Scientists are seeing all this for the first time as a piano-sized NASA spacecraft, called New Horizons, hurtles toward the distant celestial body on its way toward a historic flyby on July 14.
"We're at the 'man in the moon' stage of viewing Pluto," said John Spencer of the Southwest Research Institute in Boulder, Colorado.
"It's easy to imagine you're seeing familiar shapes in this bizarre collection of light and dark features. However, it's too early to know what these features really are."
That same year, the New Horizons mission launched from Cape Canaveral, Florida on a journey of nearly 10 years and three billion miles, becoming the first spacecraft to explore this far-away frontier.
"We are coming up on the culmination of all this effort, all this planning," said Joe Peterson, a science operations leader for the New Horizons mission.
"Very soon we are going to go by Pluto and get the actual goods."
Moving at a speed of 49,570 kilometres per hour, it is the fastest spacecraft ever launched.
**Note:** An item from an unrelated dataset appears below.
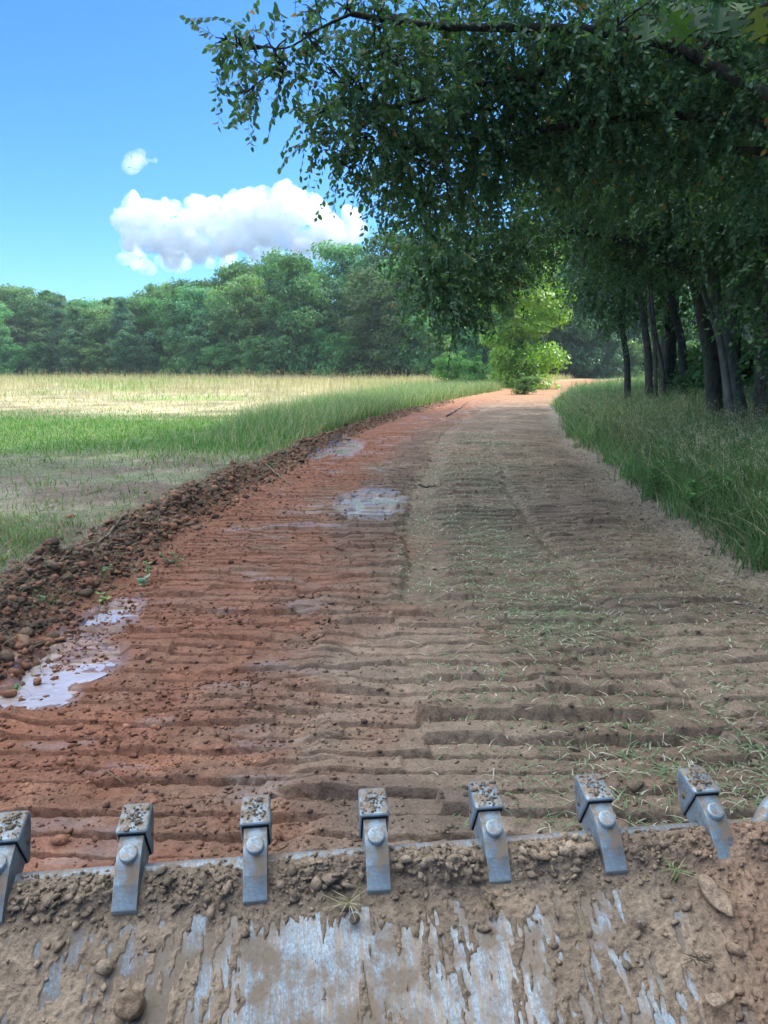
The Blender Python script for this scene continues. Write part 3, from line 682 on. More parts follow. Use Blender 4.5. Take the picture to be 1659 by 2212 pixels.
# --- the big elm-like tree: trunk outside the frame beside the loader, limbs over the road
def PB(dx, dy, dep, r, dm=1.): return (P(dx, dy, dep), (r, r * 1.1, r * .8), dm)
tx, ty = 6.9, 8.2
near_blobs = []
for d in [(478, 85, 7, .10, .7), (510, 98, 7, .16), (550, 108, 7.1, .2), (595, 118, 7.1, .26), (580, 160, 7.1, .24), (540, 195, 7, .14), (610, 165, 7.2, .2), (655, 70, 7.2, .2), (685, 25, 7.3, .24), (685, 105, 7.3, .10), (745, 15, 7.5, .28),
          (800, 50, 7.6, .38), (815, 130, 7.7, .42), (860, 40, 8, .55), (790, 205, 8, .45), (735, 225, 8, .28), (690, 245, 8, .2), (670, 262, 8, .12), (745, 290, 8, .38), (815, 270, 8.2, .42), (870, 150, 8.3, .7), (745, 180, 7.8, .3), (720, 150, 7.7, .2), (880, 250, 8.4, .7),
          (765, 335, 8.2, .22), (730, 352, 8.2, .10), (755, 372, 8.2, .10), (825, 340, 8.6, .42), (880, 350, 8.8, .6), (850, 390, 8.8, .22), (880, 415, 9.2, .25), (905, 440, 9.4, .4), (940, 60, 9, .9), (960, 200, 9, .9), (960, 330, 9.3, .9), (940, 430, 9.8, .75),
          (1040, 100, 9, 1.0), (1050, 250, 9.5, 1.0), (1030, 360, 10, .8), (1130, 60, 9, 1.0), (1140, 190, 9.5, 1.0), (1150, 310, 10, .8), (1230, 110, 9, 1.0), (1250, 250, 9.5, 1.0), (1330, 60, 8.5, .9), (1340, 180, 9, 1.0), (1350, 310, 10, 1.1), (1440, 230, 9.5, 1.0),
          (1440, 60, 9, .9), (1530, 130, 9, .9), (1560, 260, 9.5, 1.0), (1450, 360, 10.5, 1.1), (1600, 40, 8.5, .8), (1240, 370, 10.5, .8), (1640, 180, 8.5, .8), (1650, 330, 9.5, .9)]:
    near_blobs.append(PB(*d))
b0 = np.array([tx, ty, gz(tx, ty)])
limbs = [([b0 + [-.1, 0, 3.2], P(1640, 210, 8.2), P(1480, 95, 8.6), P(1300, 60, 8.5), P(1100, 60, 8.4), P(900, 60, 8), P(760, 30, 7.6)], .085),
         ([b0 + [-.1, .1, 2.9], P(1659, 250, 8.6), P(1560, 260, 9), P(1430, 240, 9.2), P(1250, 270, 9.4), P(1050, 300, 9.2), P(860, 320, 8.8)], .08),
         ([P(1300, 60, 8.5), P(1180, 160, 9), P(1000, 190, 9), P(860, 230, 8.4)], .05),
         ([P(760, 30, 7.6), P(690, 60, 7.3), P(620, 110, 7.1), P(540, 95, 7.05)], .016),
         ([P(1659, 330, 9), P(1600, 320, 9.3), P(1480, 340, 10), P(1350, 360, 10.4)], .05)]
big_tree('elm_tree', 'large dark green tree nearest the bucket, its long limbs arching over the road', [b0, b0 + [-.1, .1, 2.5], b0 + [.1, .3, 6], b0 + [0, .5, 10], b0 + [.4, .2, 14]], .3,
         near_blobs, .078, 18, 135, limbs=limbs, droop=.3, podd=.012, seed=3)

# --- the second row: trees standing on the bank, crowns joining over the road
def PT(lst, dep): return [P(a, b, dep) for a, b in lst]
def on_ground(dx, dep):
    x = (dx * 768 / 1659 - 384) / FPX * dep; y = dep * 1.017 - .25; return np.array([x, y, gz(x, y)])
def trunk(dx, dep, lst, top):
    b = on_ground(dx, dep); pts = [b] + [P(a, c, dep) for a, c in lst]; e = pts[-1].copy(); e[2] += top; e[0] -= .3; return pts + [e]
tA = trunk(1552, 17, [(1535, 760), (1500, 600), (1440, 400), (1420, 280)], 4)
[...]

The USD 700 million unmanned spacecraft has seven sophisticated science instruments and cameras that are collecting data daily and sending it back to Earth.
"The instruments on New Horizons were all designed to work together to give us a comprehensive picture of the Pluto system," said Cathy Olkin, deputy project scientist for New Horizons.
They include three optical instruments, two plasma instruments, a dust sensor and a radio science receiver.
Blurry, pixellated color images began arriving in April and May, when the spacecraft was about 80 million kilometres away from its destination.